Boxing: undisputed truth

Mike Tyson took part in a Monday conference call to hype his nationwide one-man stage show, "Mike Tyson: Undisputed Truth." The ex-heavyweight champion and baddest man in the planet, once destined to burn out and fade away, is today a stunning tour de force of redemption.

He has a new charity aimed at helping kids who fall in between the cracks, and will spread the word about his newfound stability and sobriety and humility starting Feb. 12, when the 10-week, 36-city tour kicks off in Indianapolis. Tyson did a dry run in NYC, on Broadway, in late summer, and reviews for the show, co-crafted with Spike Lee, were almost uniformly positive.

The most stunning revelation for me during the call occurred when the ex-fighter, age 46, admitted he'd never played the "Mike Tyson's Punch-Out!!" video game, because he took up gaming years after that game came out.

Humility and candor are what Tyson is about these days. When asked for one thing he might do differently if he could hit the life rewind button, he said, "I maybe wouldn't sleep with as many women." The recent shooting death of Hector "Macho" Camacho touched him, and had him shaking his head, wondering why he hadn't met the same fate, back when he was so reckless and surly that he'd get drugs from dealers and then refuse to pay them.

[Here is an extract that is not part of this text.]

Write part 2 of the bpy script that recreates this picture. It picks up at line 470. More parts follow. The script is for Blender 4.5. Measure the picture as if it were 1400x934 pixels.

There were glimpses of the "old" badass: Tyson said that he does get heckled, and who knows, one night, depending on his mood, he might leap into the crowd and greet the heckler.

Mike Tyson, on Broadway

June, 18, 2012
6/18/12
4:31
PM ET


Mike Tyson, the man who once bit off a portion of his foe's ear during a fight, is doing a one-man show on Broadway, to be directed by Spike Lee.

Richard Nixon must be sitting straight up in his grave.

What does it say about this age that a man can go from walking tabloid headline to convicted sex offender to the toast of Broadway in a matter of a couple decades? Have we really made such strides in the area of forgiveness? (Nixon would certainly marvel at this development and wonder why he wasn't born later -- or hadn't lived longer -- so that he could've enjoyed a triumphant comeback tour).

Or have we reached a level of permissiveness that too easily allows rogues an indefinite period of atonement, a self-prescribed humility quarantine to reinvent themselves and fairly seamlessly enter into a lucrative redemption tour?

Not to be a hater -- I have rooted for Tyson since he burst on the scene as a wrecking ball of fury who also had a contemplative and humble side, which he trotted out right after he finished applying the finishing touches to another cerebrum-rattling KO -- but I do sometimes wonder what Desiree Washington, the woman Tyson was convicted of raping, thinks about this transformation.

Is it totally legit? Is a backslide inevitable? Has he served enough penance? Should he have to serve any at all?

I admit, I am looking forward to taking in a performance of "Mike Tyson: Undisputed Truth" live on Broadway (July 31-Aug. 5) at the Longacre Theatre in NYC, and seeing if the most interesting athlete of his era will help me process and clarify my complicated and ever-shifting take on his fascinating life.